Since the general election, the SFO has been aware that its days as an independent agency have been numbered. That's because the coalition government's programme for government contains a commitment to create "a single agency to take on the work of tackling serious economic crime done by the Serious Fraud Office, the Financial Services Authority and the Office of Fair Trading".
However my sources tell me that it is the proposed hiving off of the lawyers from the investigators that is damaging morale at the SFO and undermining its ability to pursue its large workload of around 100 outstanding cases.
Asset freeze
"Very few of the lawyers want to move to the CPS" said a source. "The uncertainty about their future means the SFO is already losing good people and it could get worse".
Ever since its inception, the SFO has had high profile setbacks and has never been seen as an unqualified success. Back in the 1990s, it acquired the nickname of the Seriously Flawed Office, as cases against the Maxwell brothers, Roger Levitt and George Walker all flopped.
More recently, its handling of investigations into alleged bribery by BAE Systems was widely criticised, especially after it ended a probe into the Saudi Arabian aspect of the case in the face of intense pressure from government.
But its performance is perceived to have improved in recent years. In 2010-11, 17 cases involving 31 defendants went to trial, and 26 defendants were found guilty. The conviction rate was 84%, and the average jail sentence was over 30 months. In the same period, £64m of funds were recovered for victims.
Its current case load of 100 cases are being pursued on a budget for 2011/12 of £33.9m, which will fall to £30m by 2013/14. In 2008/9, it had a budget of £53m for a workload of just 65 cases.
The SFO believes that if it were allowed to keep its current structure, its dependence on taxpayer funding could reduce further, thanks to its growing success at levying fines, obtaining compensation and seizing criminally obtained assets for the benefit of the public purse.
A source said the victims of fraud were also benefiting from the SFO's increased zeal at freezing assets early in an investigation, to prevent those assets being silted away during the lengthy probes.

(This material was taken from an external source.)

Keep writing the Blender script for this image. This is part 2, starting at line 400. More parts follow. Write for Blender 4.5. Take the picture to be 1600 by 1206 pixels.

He added:
"On a declining budget the SFO is actually bringing in money to the Treasury, having repatriated around £10 million in fines and compensation in the past two to three months."
Update 1744: Sources tell me the home secretary is facing stiff opposition to the reform from the Treasury and Business departments - which means the prime minister will have to decide whether to back his home secretary on a change that some in the City and campaigning groups would see as weakening the battle against financial crime.